As always, the real stakes are the invisible infrastructures: power grids, cooling systems, model training, machine fabrication. Systemic impacts, rarely visible, and almost never in the spotlight.

Opaque infrastructure #

A May 2025 investigation by MIT Technology Review highlights how little we know about the energy footprint of AI systems. Companies might share aggregate metrics or sustainability goals, but rarely disclose training frequency, energy origin, or water usage for cooling.

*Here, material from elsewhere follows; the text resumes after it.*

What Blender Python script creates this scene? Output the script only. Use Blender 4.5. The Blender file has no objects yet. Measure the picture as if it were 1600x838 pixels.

Everything we do know points to a system that’s rapidly expanding—and nearly blind. MIT Technology Review, May 2025

This opacity has been confirmed by multiple academic works in recent years. In 2021, Lannelongue et al. proposed Green Algorithms, a framework to estimate emissions based on hardware, runtime, and local carbon intensity. In 2022, Dodge et al. showed how the same workload could produce vastly different emissions depending on time and region. In 2023, Luccioni & Hernandez-Garcia advocated for a centralized tracking standard.

The takeaway is simple: infrastructure matters.


Ecodesign without visibility #

In my work—from Kuroneko to MicroStudio—ecodesign isn’t about chasing efficiency; it’s about fairness, resilience, ecological coherence. We build systems that respect people, scale and resource boundaries.

But that approach requires understanding energy flows, material cost, and supply chains. Without visibility, design becomes a matter of style—not structure.

Friction with the present #

This isn’t new. Every major infrastructure—electricity, trains, telephony—has triggered resistance. Not because it innovated, but because it replaced before it explained.

AI moves even faster than digital tech. It reshapes value, labor, and tempo—while hiding its physical base. Systems too big to feel, too heavy to ignore.


In the end #

Either we love it or not, AI feels already inescapable. It’s becoming a routine part of our tools, platforms, and services.

That makes it even more important to understand what it runs on—not just technically, but materially. The energy, infrastructure, and resources behind these systems shape how sustainable they really are, no matter how seamless the interface appears.

Because in the end, Design isn’t about certainty. It’s about adjusting in context. And there’s a kind of optimism in that—not the blind kind, but the practiced kind. The one you build with others.